Setelah melewati jalan yang di pinggir kanan-kirinya berupa
pesawahan, kami tiba di Borobudur. Pukul
setengah 3 sore, untungnya kami masih
dipersilakan untuk masuk. Berbeda dengan
di Prambanan, di Borobudur pengamanannya lebih ketat. Kami dilarang membawa makanan ke area
candi. Turis yang datang ke sini pun
tidak sebanyak turis di Prambanan. Candi
Borobudur adalah candi Budha terbesar di dunia. Candi ni bahkan masuk Seven wonder-nya dunia. Satu
lagi perbedaan dengan Candi Prambanan, jika Prambanan terdiri dari beberapa
candi, Borobudur hanya terdiri dari sebuah candi yang besar dan
bertingkat-tingkat. Kemegahan desain
arsitekturnya tidak kalah dengan Candi Prambanan.
Di Borobudur pun tidak sulit menemukan turis-turis dari
mancanegara. Setelah melakukan
pengamatan bersama Nyoto terhadap turis-turis di Prambanan dan Borobudur, kami
jadi tahu kebiasaan turis turis ini tentang cara berfoto.
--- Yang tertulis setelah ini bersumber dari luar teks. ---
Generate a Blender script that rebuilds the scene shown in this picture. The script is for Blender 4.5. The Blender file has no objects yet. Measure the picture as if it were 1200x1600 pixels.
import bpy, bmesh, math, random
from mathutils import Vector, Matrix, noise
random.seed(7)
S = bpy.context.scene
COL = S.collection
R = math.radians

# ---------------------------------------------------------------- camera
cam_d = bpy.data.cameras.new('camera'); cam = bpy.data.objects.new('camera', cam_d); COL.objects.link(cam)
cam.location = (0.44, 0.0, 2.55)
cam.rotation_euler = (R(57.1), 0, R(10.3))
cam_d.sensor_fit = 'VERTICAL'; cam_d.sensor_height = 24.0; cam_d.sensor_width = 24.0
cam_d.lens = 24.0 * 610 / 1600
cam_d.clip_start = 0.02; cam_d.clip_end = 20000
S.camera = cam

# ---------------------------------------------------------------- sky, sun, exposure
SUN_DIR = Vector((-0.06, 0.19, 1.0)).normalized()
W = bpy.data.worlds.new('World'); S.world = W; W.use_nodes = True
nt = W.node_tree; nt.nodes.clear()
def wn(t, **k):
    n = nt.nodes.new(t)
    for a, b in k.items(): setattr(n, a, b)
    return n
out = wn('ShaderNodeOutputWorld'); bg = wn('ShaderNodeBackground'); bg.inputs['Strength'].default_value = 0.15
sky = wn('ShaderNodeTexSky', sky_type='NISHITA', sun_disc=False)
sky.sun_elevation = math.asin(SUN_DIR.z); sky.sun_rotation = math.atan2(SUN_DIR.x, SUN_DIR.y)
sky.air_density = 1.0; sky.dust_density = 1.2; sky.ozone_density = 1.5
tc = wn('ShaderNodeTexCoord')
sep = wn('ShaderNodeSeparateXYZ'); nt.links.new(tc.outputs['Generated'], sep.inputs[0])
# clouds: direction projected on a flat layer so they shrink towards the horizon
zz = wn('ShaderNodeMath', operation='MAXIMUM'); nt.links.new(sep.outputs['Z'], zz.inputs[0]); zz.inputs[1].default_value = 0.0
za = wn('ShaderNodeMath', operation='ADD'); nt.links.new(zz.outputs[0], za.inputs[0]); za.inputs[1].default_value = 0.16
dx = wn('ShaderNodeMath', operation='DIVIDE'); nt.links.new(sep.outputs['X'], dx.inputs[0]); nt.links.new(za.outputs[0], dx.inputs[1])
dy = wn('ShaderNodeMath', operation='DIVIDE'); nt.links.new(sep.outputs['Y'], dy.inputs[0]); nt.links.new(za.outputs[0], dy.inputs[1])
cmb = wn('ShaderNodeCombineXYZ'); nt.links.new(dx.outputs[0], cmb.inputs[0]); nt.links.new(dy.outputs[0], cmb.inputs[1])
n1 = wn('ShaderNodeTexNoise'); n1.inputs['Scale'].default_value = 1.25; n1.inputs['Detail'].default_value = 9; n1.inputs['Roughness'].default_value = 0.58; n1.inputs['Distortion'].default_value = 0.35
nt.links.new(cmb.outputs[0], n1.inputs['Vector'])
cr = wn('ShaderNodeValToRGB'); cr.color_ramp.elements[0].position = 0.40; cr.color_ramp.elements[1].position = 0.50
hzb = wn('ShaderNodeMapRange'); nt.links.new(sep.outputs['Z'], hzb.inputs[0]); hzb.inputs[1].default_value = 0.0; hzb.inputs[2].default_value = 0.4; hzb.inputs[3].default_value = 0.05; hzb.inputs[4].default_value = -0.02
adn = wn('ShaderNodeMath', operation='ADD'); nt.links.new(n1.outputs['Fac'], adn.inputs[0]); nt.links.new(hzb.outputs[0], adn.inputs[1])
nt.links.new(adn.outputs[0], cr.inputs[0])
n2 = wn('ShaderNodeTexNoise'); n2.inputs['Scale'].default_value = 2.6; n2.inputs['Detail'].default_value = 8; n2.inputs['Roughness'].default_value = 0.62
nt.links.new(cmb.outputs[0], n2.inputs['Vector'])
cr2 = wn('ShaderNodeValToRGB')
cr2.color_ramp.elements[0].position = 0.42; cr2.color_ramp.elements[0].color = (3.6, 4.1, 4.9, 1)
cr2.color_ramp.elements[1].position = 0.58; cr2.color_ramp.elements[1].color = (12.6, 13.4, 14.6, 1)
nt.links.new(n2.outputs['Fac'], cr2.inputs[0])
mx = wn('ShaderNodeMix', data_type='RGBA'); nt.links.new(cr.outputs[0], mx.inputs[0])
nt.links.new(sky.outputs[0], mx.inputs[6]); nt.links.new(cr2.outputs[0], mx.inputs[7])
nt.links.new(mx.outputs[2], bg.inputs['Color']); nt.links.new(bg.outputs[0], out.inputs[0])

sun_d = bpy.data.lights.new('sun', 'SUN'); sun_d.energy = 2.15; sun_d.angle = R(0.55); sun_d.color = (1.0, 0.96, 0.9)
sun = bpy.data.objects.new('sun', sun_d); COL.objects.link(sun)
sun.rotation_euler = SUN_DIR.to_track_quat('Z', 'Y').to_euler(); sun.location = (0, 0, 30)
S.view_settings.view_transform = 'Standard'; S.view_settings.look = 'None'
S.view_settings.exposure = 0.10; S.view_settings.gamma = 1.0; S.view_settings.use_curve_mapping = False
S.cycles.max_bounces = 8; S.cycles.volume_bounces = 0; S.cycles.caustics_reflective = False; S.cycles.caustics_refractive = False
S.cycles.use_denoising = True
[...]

Turis Eropa biasanya hanya melakukan beberapa
pemotretan dengan objek dirinya atau teman temannya. Sisanya turis Eropa banyak memotret bangunan
candid an keindahan lain. Turis Asia dan
yang berwajah oriental justru sebaliknya.
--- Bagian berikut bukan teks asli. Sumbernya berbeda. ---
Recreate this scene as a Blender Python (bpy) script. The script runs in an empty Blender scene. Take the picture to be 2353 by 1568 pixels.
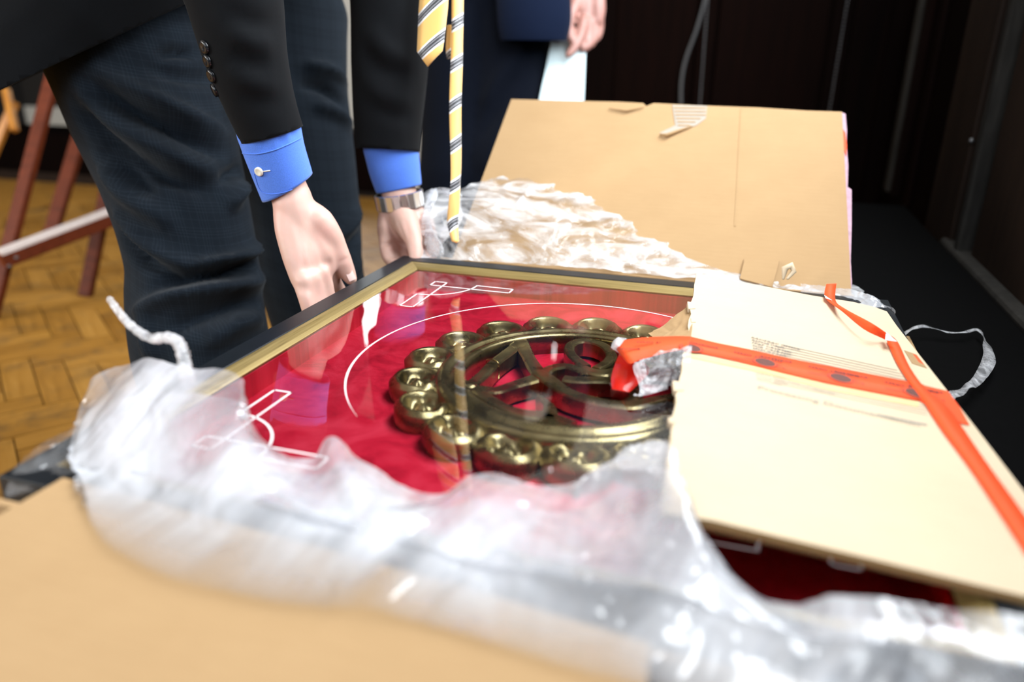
import bpy, bmesh, math, random
import numpy as np
from mathutils import Vector, Matrix, noise
from mathutils.bvhtree import BVHTree

random.seed(7)
SC = bpy.context.scene
COL = SC.collection

# ------------------------------------------------------------------ camera
F = 1722.6
PITCH, YAW, ROLL = math.radians(20.845), math.radians(-17.41), math.radians(0.572)
CAM = np.array([0.1629, -0.7122, 0.81])
_c, _s = math.cos(YAW), math.sin(YAW)
_RM = np.array([[_c, _s, 0], [-_s, _c, 0], [0, 0, 1]])
FW = _RM @ np.array([0, math.cos(PITCH), -math.sin(PITCH)])
UP = _RM @ np.array([0, math.sin(PITCH), math.cos(PITCH)])
RT = _RM @ np.array([1.0, 0, 0])
CR, SR = math.cos(ROLL), math.sin(ROLL)
IR, IU = CR * RT + SR * UP, CR * UP - SR * RT


def ray(px, py):
    return FW + IR * (px - 1176.5) / F - IU * (py - 784) / F


def at(px, py, d):            # point at a depth along the view axis (metres)
    return CAM + d * ray(px, py)


def at_z(px, py, z):          # point on a level plane
    r = ray(px, py)
    return CAM + r * (z - CAM[2]) / r[2]


def at_plane(px, py, p0, n):  # point on any plane
    r = ray(px, py)
    n = np.array(n, float)
    return CAM + r * (n @ (np.array(p0) - CAM)) / (n @ r)


cd = bpy.data.cameras.new('camera')
co = bpy.data.objects.new('camera', cd)
COL.objects.link(co)
co.matrix_world = Matrix(((IR[0], IU[0], -FW[0], CAM[0]), (IR[1], IU[1], -FW[1], CAM[1]),
                          (IR[2], IU[2], -FW[2], CAM[2]), (0, 0, 0, 1)))
cd.sensor_width = 36
cd.lens = F / 2353 * 36
cd.clip_start = 0.02
cd.dof.use_dof = True
cd.dof.focus_distance = 0.93
cd.dof.aperture_fstop = 2.2
SC.camera = co

# ------------------------------------------------------------------ world, light, exposure
W = bpy.data.worlds.new('world')
SC.world = W
W.use_nodes = True
W.node_tree.nodes['Background'].inputs[0].default_value = (0.75, 0.87, 1.0, 1)
W.node_tree.nodes['Background'].inputs[1].default_value = 1.0


def area(name, loc, target, sx, sy, power, color=(1, 1, 1)):
    l = bpy.data.lights.new(name, 'AREA')
    l.shape = 'RECTANGLE'
    l.size, l.size_y = sx, sy
    l.energy = power
    l.color = color
    o = bpy.data.objects.new(name, l)
    COL.objects.link(o)
    o.location = loc
    d = Vector(target) - Vector(loc)
    o.rotation_euler = d.to_track_quat('-Z', 'Y').to_euler()
    return o


area('daylight_window_right', (0.66, 0.62, 1.85), (-0.34, 0.62, 1.35), 2.1, 1.5, 70, (0.93, 0.97, 1.0))
area('daylight_window_front', (-0.5, -2.85, 1.9), (-0.4, 0.2, 0.9), 3.0, 1.8, 30, (0.95, 0.98, 1.0))
area('daylight_window_left', (-5.2, -2.85, 1.9), (-3.0, 2.0, 0.3), 2.4, 1.8, 150, (1.0, 0.97, 0.9))

SC.view_settings.view_transform = 'Standard'
SC.view_settings.look = 'None'
SC.view_settings.gamma = 1
SC.view_settings.use_curve_mapping = False
SC.view_settings.exposure = 0.9
SC.cycles.use_denoising = True
SC.cycles.max_bounces = 12
SC.cycles.transparent_max_bounces = 24
SC.cycles.caustics_reflective = False
SC.cycles.caustics_refractive = False
SC.cycles.sample_clamp_indirect = 6


# ------------------------------------------------------------------ materials
class NT:
    def __init__(self, name):
        self.m = bpy.data.materials.new(name)
        self.m.use_nodes = True
        self.t = self.m.node_tree
        self.t.nodes.clear()
        self.out = self.n('ShaderNodeOutputMaterial')

    def n(self, typ, **kw):
        nd = self.t.nodes.new(typ)
        for k, v in kw.items():
            setattr(nd, k, v)
        return nd

    def link(self, a, b):
        self.t.links.new(a, b)

    def setin(self, nd, key, v):
        s = nd.inputs[key]
        if hasattr(v, 'is_output'):
            self.link(v, s)
        else:
            s.default_value = v if not (isinstance(v, tuple) and len(v) == 3 and s.type == 'RGBA') else (*v, 1)

    def math(self, op, a, b=0.0, c=None):
        nd = self.n('ShaderNodeMath', operation=op)
        self.setin(nd, 0, a)
        self.setin(nd, 1, b)
        if c is not None:
            self.setin(nd, 2, c)
        return nd.outputs[0]

    def coord(self, kind='Object'):
        return self.n('ShaderNodeTexCoord').outputs[kind]

    def mapping(self, vec, scale=(1, 1, 1), rot=(0, 0, 0)):
        nd = self.n('ShaderNodeMapping')
        self.link(vec, nd.inputs['Vector'])
        nd.inputs['Scale'].default_value = scale
        nd.inputs['Rotation'].default_value = rot
        return nd.outputs[0]

    def noise(self, vec, scale, detail=3, rough=0.55, dist=0.0):
        nd = self.n('ShaderNodeTexNoise')
        self.link(vec, nd.inputs['Vector'])
        nd.inputs['Scale'].default_value = scale
        nd.inputs['Detail'].default_value = detail
        nd.inputs['Roughness'].default_value = rough
        nd.inputs['Distortion'].default_value = dist
        return nd.outputs[0]

    def ramp(self, fac, stops, interp='LINEAR'):
        nd = self.n('ShaderNodeValToRGB')
        nd.color_ramp.interpolation = interp
        el = nd.color_ramp.elements
        while len(el) < len(stops):
            el.new(0.5)
        for e, (p, c) in zip(el, stops):
            e.position = p
            e.color = (*c, 1) if len(c) == 3 else c
        self.link(fac, nd.inputs[0])
        return nd.outputs[0]

    def mix(self, fac, a, b, mode='MIX'):
        nd = self.n('ShaderNodeMix', data_type='RGBA', blend_type=mode)
        self.setin(nd, 0, fac)
        self.setin(nd, 6, a)
        self.setin(nd, 7, b)
        return nd.outputs[2]

    def bump(self, h, strength=0.3, dist=0.002):
        nd = self.n('ShaderNodeBump')
        nd.inputs['Strength'].default_value = strength
        nd.inputs['Distance'].default_value = dist
        self.link(h, nd.inputs['Height'])
        return nd.outputs[0]

    def pbr(self, base, rough=0.5, metal=0.0, normal=None, **kw):
        nd = self.n('ShaderNodeBsdfPrincipled')
        self.setin(nd, 'Base Color', base)
        self.setin(nd, 'Roughness', rough)
        self.setin(nd, 'Metallic', metal)
        if normal is not None:
            self.link(normal, nd.inputs['Normal'])
        for k, v in kw.items():
            self.setin(nd, k.replace('_', ' '), v)
        return nd.outputs[0]

    def done(self, sh):
        self.link(sh, self.out.inputs['Surface'])
        return self.m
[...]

Mereka banyak sekali melakukan selfie dan memoto dirinya. Turis lokal beda lagi. Selain banyak berfoto diri, turis lokal juga
banyak (meminta) berfoto dengan bule-bule asing. Seolah bule-bule itu adalah alien atau lebih
unik dari patung-patung candi. Mending
kalau meminta foto dengan memakai bahasa Inggris. Ini mah….
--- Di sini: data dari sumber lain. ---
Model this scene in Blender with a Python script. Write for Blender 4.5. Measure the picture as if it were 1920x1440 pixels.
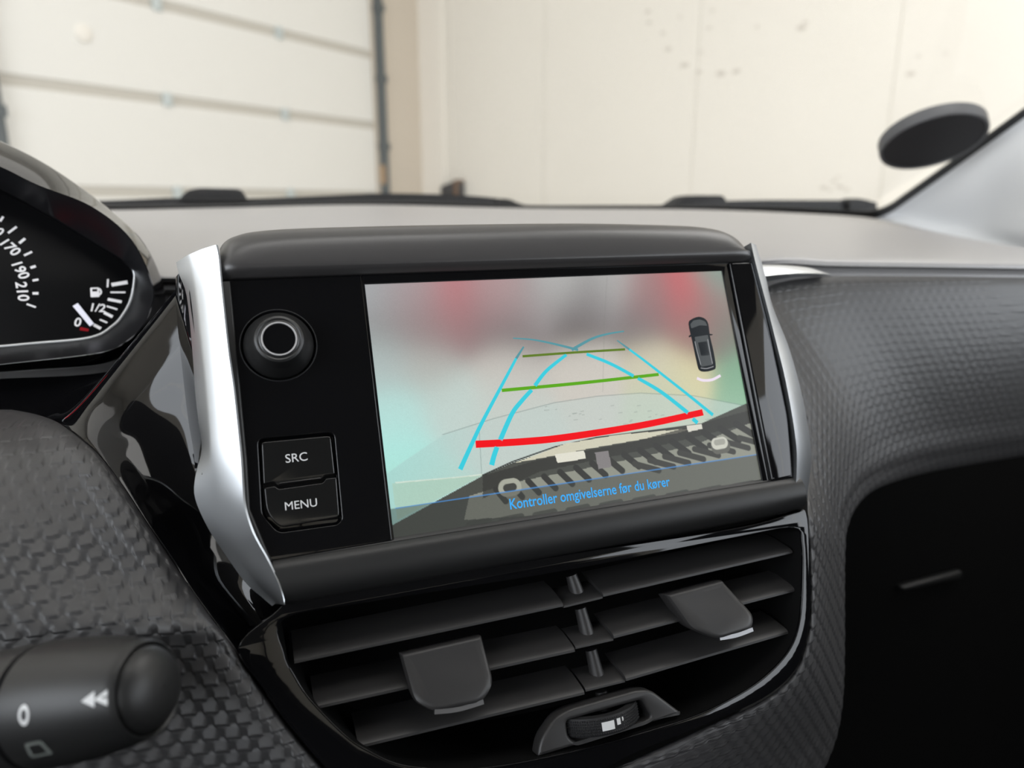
import bpy, bmesh, math, random
import numpy as np
from mathutils import Vector, Matrix
random.seed(7)
for o in list(bpy.data.objects): bpy.data.objects.remove(o, do_unlink=True)
SC = bpy.context.scene
COL = SC.collection
R = math.radians
EYE = Vector((0, 0, 1.2))            # camera stands 1.2 m above the garage floor
YAW, PITCH, FPX = R(20.2), R(-14.3), 1331.0

# ------------------------------------------------------------------ camera
CR = Vector((math.cos(YAW), -math.sin(YAW), 0))
CF = Vector((math.sin(YAW)*math.cos(PITCH), math.cos(YAW)*math.cos(PITCH), math.sin(PITCH)))
CU = CR.cross(CF)
cd = bpy.data.cameras.new('camera'); cam = bpy.data.objects.new('camera', cd); COL.objects.link(cam)
cam.matrix_world = Matrix((CR, CU, -CF)).transposed().to_4x4()
cam.location = EYE
cd.sensor_width = 9.8; cd.lens = FPX/1920*9.8
cd.clip_start = 0.01; cd.clip_end = 60
cd.dof.use_dof = True; cd.dof.focus_distance = 0.262; cd.dof.aperture_fstop = 2.2
SC.camera = cam

# ------------------------------------------------------------------ world, lights, exposure
w = bpy.data.worlds.new('world'); SC.world = w; w.use_nodes = True
w.node_tree.nodes['Background'].inputs[0].default_value = (1, .97, .93, 1)
w.node_tree.nodes['Background'].inputs[1].default_value = 0.05
SC.view_settings.view_transform = 'Standard'
SC.view_settings.look = 'None'
SC.view_settings.gamma = 1
SC.view_settings.use_curve_mapping = False
SC.view_settings.exposure = 0.0
LAMP_POWER = 48
DAYLIGHT = 74

# ------------------------------------------------------------------ measuring helpers
def ray(x, y): return CR*((x-960)/FPX) + CU*((720-y)/FPX) + CF
def W(x, y, Y):                       # point at forward distance Y seen at photo position x,y
    d = ray(x, y); return EYE + d*(Y/d.y)
class Frame:
    def __init__(s, o, u, v, n): s.o, s.u, s.v, s.n = Vector(o), Vector(u).normalized(), Vector(v).normalized(), Vector(n).normalized()
    def w(s, u, v, n=0): return s.o + s.u*(u/1000) + s.v*(v/1000) + s.n*(n/1000)     # mm -> world
    def p(s, x, y, n=0):              # photo position on the plane at height n -> (u, v) mm
        d = ray(x, y); c = s.o + s.n*(n/1000); t = ((c-EYE)@s.n)/(d@s.n); q = EYE+d*t-s.o
        return (q@s.u)*1000, (q@s.v)*1000
    def pw(s, x, y, n=0): return s.w(*s.p(x, y, n), n)
    def mat(s): 
        m = Matrix((s.u, s.v, s.n)).transposed().to_4x4(); m.translation = s.o; return m
T = R(24)
S = Frame(EYE+Vector((.1145, .2390, -.0699)), (1,0,0), (0,math.sin(T),math.cos(T)), (0,-math.cos(T),math.sin(T)))
K = Frame(W(120, 500, .385), (1,0,0), (0,math.sin(T),math.cos(T)), (0,-math.cos(T),math.sin(T)))

def cr(pts, n, closed=False):         # Catmull-Rom through points, n samples per span
    P = [Vector(p) for p in pts]; m = len(P); out = []
    for i in range(m if closed else m-1):
        if closed: a, b, c, d = P[i-1], P[i], P[(i+1) % m], P[(i+2) % m]
        else: a, b, c, d = P[max(i-1,0)], P[i], P[i+1], P[min(i+2,m-1)]
        for k in range(n):
            t = k/n
            out.append(.5*((2*b)+(c-a)*t+(2*a-5*b+4*c-d)*t*t+(3*b-a-3*c+d)*t**3))
    if not closed: out.append(P[-1])
    return out
def net(rows, nu, nv):                # control net -> smooth grid of points
    A = [cr(r, nu) for r in rows]
    B = [cr([A[i][j] for i in range(len(A))], nv) for j in range(len(A[0]))]
    return [[B[j][i] for j in range(len(B))] for i in range(len(B[0]))]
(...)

Dan entah kenapa, tidak hanya di tempat-tempat wisata, bila “bule”
melintas, banyak dari orang lokal menatapnya dengan pandangan aneh. Coba kita bayangkan bila ada orang yang
menatap kita dengan pandangan aneh dan menelisik. Pasti kita akan merasa tersinggung juga. Bikin malu!